Raw data ::
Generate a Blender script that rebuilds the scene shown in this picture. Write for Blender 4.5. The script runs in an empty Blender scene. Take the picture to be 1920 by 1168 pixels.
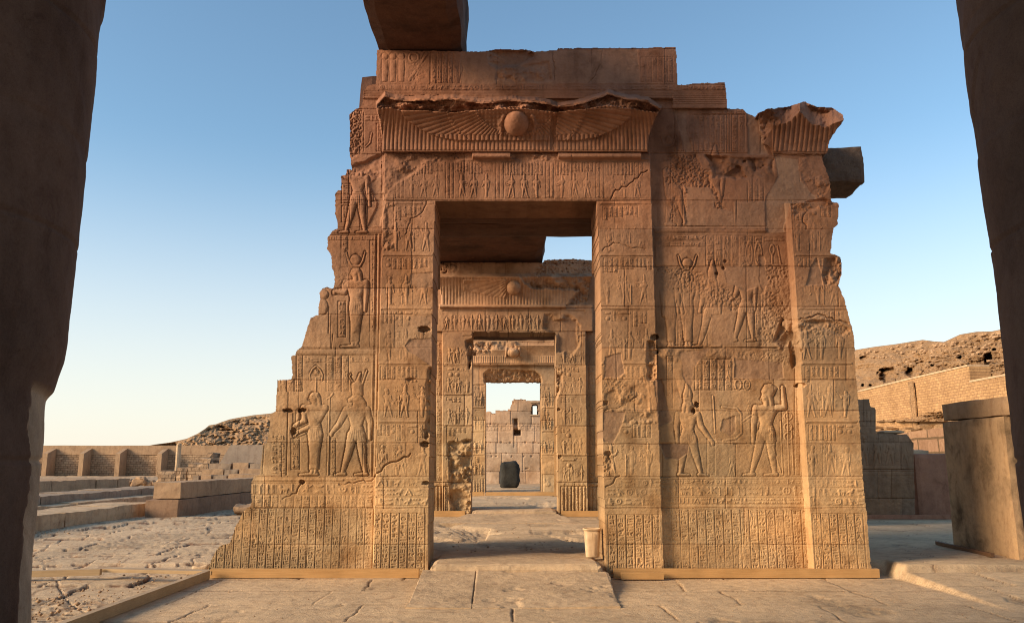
import bpy, math, random
import numpy as np
from mathutils import Vector
RNG = np.random.default_rng(7); random.seed(7)
C = bpy.context.scene.collection
rad = math.radians
# ---------------------------------------------------------------- camera, sky, sun, exposure
FPX = 1550.0; PITCH = rad(10.45); CAM = np.array([0.0, -12.5, 1.6])
cd = bpy.data.cameras.new("camera"); cam = bpy.data.objects.new("camera", cd); C.objects.link(cam)
cam.location = CAM; cam.rotation_euler = (rad(90) + PITCH, 0, 0)
cd.sensor_width = 36; cd.lens = 36 * FPX / 1920; cd.clip_end = 6000; cd.clip_start = 0.05
bpy.context.scene.camera = cam
SUN_AZ = rad(23)      # measured from -X towards -Y (left and behind the camera)
SUN_EL = rad(21)
world = bpy.data.worlds.new("World"); bpy.context.scene.world = world; world.use_nodes = True
wn = world.node_tree; bg = wn.nodes["Background"]
sky = wn.nodes.new("ShaderNodeTexSky"); sky.sky_type = 'NISHITA'; sky.sun_disc = False
sky.sun_elevation = SUN_EL; sky.air_density = 1.0; sky.dust_density = 0.5; sky.ozone_density = 0.9; sky.altitude = 100
sky.sun_rotation = math.atan2(-math.cos(SUN_AZ), -math.sin(SUN_AZ))
# a little pale dust hangs along the desert horizon
_tc = wn.nodes.new("ShaderNodeTexCoord"); _sx = wn.nodes.new("ShaderNodeSeparateXYZ"); wn.links.new(_tc.outputs["Generated"], _sx.inputs[0])
_mr = wn.nodes.new("ShaderNodeMapRange"); _mr.interpolation_type = 'SMOOTHSTEP'; wn.links.new(_sx.outputs[2], _mr.inputs[0])
for _i, _v in ((1, -.02), (2, .38), (3, .8), (4, 0)): _mr.inputs[_i].default_value = _v
_mx = wn.nodes.new("ShaderNodeMix"); _mx.data_type = 'RGBA'; wn.links.new(_mr.outputs[0], _mx.inputs[0]); _mt = wn.nodes.new("ShaderNodeMix"); _mt.data_type = 'RGBA'; _mt.blend_type = 'MULTIPLY'; _mt.inputs[0].default_value = 1; _mt.inputs[7].default_value = (.84, .98, .985, 1); wn.links.new(sky.outputs[0], _mt.inputs[6]); wn.links.new(_mt.outputs[2], _mx.inputs[6]); _mx.inputs[7].default_value = (4.6, 4.15, 3.75, 1)
wn.links.new(_mx.outputs[2], bg.inputs[0]); bg.inputs[1].default_value = 0.135
sd = bpy.data.lights.new("sun", 'SUN'); sun = bpy.data.objects.new("sun", sd); C.objects.link(sun)
sd.energy = 4.0; sd.angle = rad(24); sd.color = (1.0, 0.74, 0.48)
sv = Vector((-math.cos(SUN_AZ) * math.cos(SUN_EL), -math.sin(SUN_AZ) * math.cos(SUN_EL), math.sin(SUN_EL)))
sun.rotation_euler = sv.to_track_quat('Z', 'Y').to_euler(); sun.location = (-20, -20, 20)
vs = bpy.context.scene.view_settings
vs.view_transform = 'Standard'; vs.look = 'None'; vs.gamma = 1; vs.exposure = 0.7
bpy.context.scene.cycles.max_bounces = 6; bpy.context.scene.cycles.filter_width = 1.05

# ---------------------------------------------------------------- picture plane -> world
def dirs(px, py):
    px = np.asarray(px, float); py = np.asarray(py, float)
    vx = (px - 960) / FPX; vy = (584 - py) / FPX
    cp, sp = math.cos(PITCH), math.sin(PITCH)
    return vx + 0 * vy, cp - vy * sp + 0 * vx, sp + vy * cp + 0 * vx
def on_y(px, py, y):
    dx, dy, dz = dirs(px, py); t = (y - CAM[1]) / dy
    return np.stack([dx * t, np.broadcast_to(y, np.shape(t)) + 0 * t, CAM[2] + dz * t], -1)
def on_z(px, py, z):
    dx, dy, dz = dirs(px, py); t = (z - CAM[2]) / dz
    return np.stack([dx * t, CAM[1] + dy * t, z + 0 * t], -1)
def on_x(px, py, x):
    dx, dy, dz = dirs(px, py); t = x / dx
    return np.stack([x + 0 * t, CAM[1] + dy * t, CAM[2] + dz * t], -1)

# ---------------------------------------------------------------- naming
def tag(o, label=None, cat=None, group=None, kind=None):
    if label: o["label"] = label
    if cat: o["category"] = cat
    if group: o["group"] = group
    if kind: o["kind"] = kind
    return o
def thing(name, label, cat, loc=(0, 0, 0), rz=0, group=None):
    o = bpy.data.objects.new(name, None); C.objects.link(o); o.location = loc; o.rotation_euler = (0, 0, rz)
    o.empty_display_size = 0.3
    return tag(o, label, cat, group)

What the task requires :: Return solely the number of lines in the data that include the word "picture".

Answer to this task :: 2